Diriez-vous que Mozart l’Opéra Rock cor­re­spond plus à vos goûts ?
Oui, c’est le spec­ta­cle qui me ressem­ble le plus. J’avoue que c’est la pre­mière fois en dix ans que je fais si peu de con­ces­sions. Je ne peux pas dire que j’en fais aucune, il y a des intérêts financiers der­rière, mais je ne me suis pas dit « je vais faire ça parce que ça va plaire ». Je fais ce que j’aime, ça cor­re­spond exacte­ment à mes goûts.

Avez-vous l’impression de vous rap­procher de ce qu’on peut voir à Broad­way ou à Londres ?
Dis­ons que nous nous rap­pro­chons du nou­veau Broad­way. Il y a un an, j’ai fait le tour des dernières pro­duc­tions et j’ai bien vu que Broad­way était en train de chang­er. Il y a des spec­ta­cles beau­coup plus mod­ernes dans la musique et le lan­gage, avec des chan­sons moins nar­ra­tives. D’ailleurs, et c’est un signe, deux pro­duc­teurs de Broad­way s’intéressent déjà à Mozart l’Opéra Rock, ils ont beau­coup aimé les chan­sons et le livret, ils vont venir voir le spectacle.

Etes-vous con­fi­ant quant au suc­cès et à l’ac­cueil du public ?
Franche­ment à ce jour, trois semaines avant la pre­mière, je n’en sais rien. Il y a tout pour faire un mag­nifique spec­ta­cle, nous y avons tous mis notre cœur, notre âme, beau­coup de tal­ents ont tra­vail­lé dessus. Mais per­son­ne ne pos­sède la recette du suc­cès, il faut faire preuve d’humilité.

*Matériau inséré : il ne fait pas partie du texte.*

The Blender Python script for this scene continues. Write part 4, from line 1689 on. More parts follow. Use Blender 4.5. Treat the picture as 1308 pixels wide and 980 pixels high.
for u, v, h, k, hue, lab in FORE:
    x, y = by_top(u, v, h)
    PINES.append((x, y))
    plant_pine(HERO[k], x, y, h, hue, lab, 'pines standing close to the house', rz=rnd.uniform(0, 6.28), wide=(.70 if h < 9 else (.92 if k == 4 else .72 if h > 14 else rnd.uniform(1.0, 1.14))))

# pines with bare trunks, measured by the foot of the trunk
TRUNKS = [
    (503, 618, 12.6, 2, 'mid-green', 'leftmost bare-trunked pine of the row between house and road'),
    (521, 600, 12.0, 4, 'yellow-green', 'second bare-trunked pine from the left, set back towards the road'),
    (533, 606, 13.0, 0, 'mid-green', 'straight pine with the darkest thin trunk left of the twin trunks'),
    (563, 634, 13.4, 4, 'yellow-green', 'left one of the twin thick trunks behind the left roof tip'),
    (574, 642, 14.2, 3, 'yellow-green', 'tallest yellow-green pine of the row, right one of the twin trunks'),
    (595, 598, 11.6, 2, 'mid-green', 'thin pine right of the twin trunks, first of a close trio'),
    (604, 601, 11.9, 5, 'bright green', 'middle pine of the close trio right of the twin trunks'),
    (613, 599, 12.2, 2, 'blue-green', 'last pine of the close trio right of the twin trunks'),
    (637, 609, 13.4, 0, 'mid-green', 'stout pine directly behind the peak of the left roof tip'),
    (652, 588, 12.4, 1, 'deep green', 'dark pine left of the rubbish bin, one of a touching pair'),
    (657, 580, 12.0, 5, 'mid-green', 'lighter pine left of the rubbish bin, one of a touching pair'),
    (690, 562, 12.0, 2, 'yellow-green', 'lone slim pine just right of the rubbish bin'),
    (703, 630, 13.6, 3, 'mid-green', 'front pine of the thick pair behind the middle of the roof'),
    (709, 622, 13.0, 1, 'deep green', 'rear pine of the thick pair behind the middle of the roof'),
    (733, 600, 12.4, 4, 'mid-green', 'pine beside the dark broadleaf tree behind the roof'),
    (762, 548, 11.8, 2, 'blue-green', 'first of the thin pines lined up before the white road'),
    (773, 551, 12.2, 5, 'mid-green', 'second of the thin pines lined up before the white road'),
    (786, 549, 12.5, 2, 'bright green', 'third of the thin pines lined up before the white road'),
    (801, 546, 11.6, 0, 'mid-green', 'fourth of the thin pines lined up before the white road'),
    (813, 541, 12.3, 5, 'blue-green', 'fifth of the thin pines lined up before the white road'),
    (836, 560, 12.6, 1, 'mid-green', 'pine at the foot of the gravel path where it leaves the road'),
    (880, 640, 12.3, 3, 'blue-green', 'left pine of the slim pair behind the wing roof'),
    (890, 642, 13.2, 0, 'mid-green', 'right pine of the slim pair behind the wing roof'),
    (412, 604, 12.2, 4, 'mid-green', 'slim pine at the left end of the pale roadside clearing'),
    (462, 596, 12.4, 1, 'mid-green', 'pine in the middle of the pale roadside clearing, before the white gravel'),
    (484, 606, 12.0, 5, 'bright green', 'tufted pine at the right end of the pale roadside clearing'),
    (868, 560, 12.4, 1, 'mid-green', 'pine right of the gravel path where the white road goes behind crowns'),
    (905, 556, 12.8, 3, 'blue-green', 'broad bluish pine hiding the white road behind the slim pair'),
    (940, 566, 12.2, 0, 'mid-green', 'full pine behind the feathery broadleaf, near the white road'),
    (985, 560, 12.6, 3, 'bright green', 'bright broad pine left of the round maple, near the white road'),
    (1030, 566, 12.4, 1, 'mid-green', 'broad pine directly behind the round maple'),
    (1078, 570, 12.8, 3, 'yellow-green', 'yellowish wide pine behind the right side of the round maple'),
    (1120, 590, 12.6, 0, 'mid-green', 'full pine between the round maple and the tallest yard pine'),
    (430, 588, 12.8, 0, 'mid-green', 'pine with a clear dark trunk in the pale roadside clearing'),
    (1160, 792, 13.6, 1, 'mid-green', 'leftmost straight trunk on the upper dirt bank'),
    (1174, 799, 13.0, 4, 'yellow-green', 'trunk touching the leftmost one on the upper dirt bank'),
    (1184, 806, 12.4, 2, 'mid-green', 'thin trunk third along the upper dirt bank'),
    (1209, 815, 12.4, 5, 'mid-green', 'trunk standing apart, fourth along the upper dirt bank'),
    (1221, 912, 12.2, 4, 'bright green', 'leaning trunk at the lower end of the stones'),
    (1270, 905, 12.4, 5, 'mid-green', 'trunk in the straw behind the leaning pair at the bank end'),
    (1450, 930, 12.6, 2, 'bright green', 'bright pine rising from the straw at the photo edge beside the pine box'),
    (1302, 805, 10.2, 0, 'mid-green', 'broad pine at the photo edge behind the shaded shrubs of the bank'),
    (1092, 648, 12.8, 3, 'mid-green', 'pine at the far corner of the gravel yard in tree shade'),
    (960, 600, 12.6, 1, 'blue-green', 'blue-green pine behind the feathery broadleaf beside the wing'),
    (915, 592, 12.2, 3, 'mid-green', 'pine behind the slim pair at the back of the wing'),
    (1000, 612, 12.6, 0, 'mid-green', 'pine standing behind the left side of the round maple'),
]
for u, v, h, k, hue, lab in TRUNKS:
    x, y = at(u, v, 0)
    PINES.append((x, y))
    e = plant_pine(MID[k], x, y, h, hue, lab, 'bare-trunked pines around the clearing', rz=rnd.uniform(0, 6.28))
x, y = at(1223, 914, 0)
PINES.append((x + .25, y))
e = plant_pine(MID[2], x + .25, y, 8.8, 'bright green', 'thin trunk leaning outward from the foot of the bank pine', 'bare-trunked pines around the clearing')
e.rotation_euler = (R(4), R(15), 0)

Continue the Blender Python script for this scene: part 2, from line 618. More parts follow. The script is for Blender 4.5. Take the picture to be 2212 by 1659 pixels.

Avez-vous déjà une idée de votre prochain spectacle ?
Non, envoyez-moi des tex­tos ! A chaque spec­ta­cle, je dis que c’est mon dernier, j’aurais ten­dance à dire la même chose aujourd’hui. Mon­ter un grand spec­ta­cle comme Mozart c’est très lourd. En revanche j’ai envie de con­tin­uer à pro­duire des spec­ta­cles plus petits comme je l’ai déjà fait avec Les hors la loi, spec­ta­cle de cœur avec des artistes hand­i­capés qui n’a mal­heureuse­ment pas eu le suc­cès espéré, et Dothy et le magi­cien d’Oz qui fut un vrai bon­heur. Mon rêve, c’est que les Français aient enfin la cul­ture du spec­ta­cle musi­cal, qu’on n’ait plus besoin de faire du gros mar­ket­ing pour à chaque fois lancer un spec­ta­cle, qu’on aille au spec­ta­cle musi­cal comme on va au théâtre ou au ciné­ma. J’aimerais bien pou­voir faire des choses ambitieuses où je m’amuse et où j’ai moins de stress.

Aujourd’hui sur une échelle de 1 à 10, quel est votre niveau de stress ?
Il n’est pas à 10 parce que j’ai bien dor­mi cette nuit, dis­ons qu’il est à 9,88 (rires).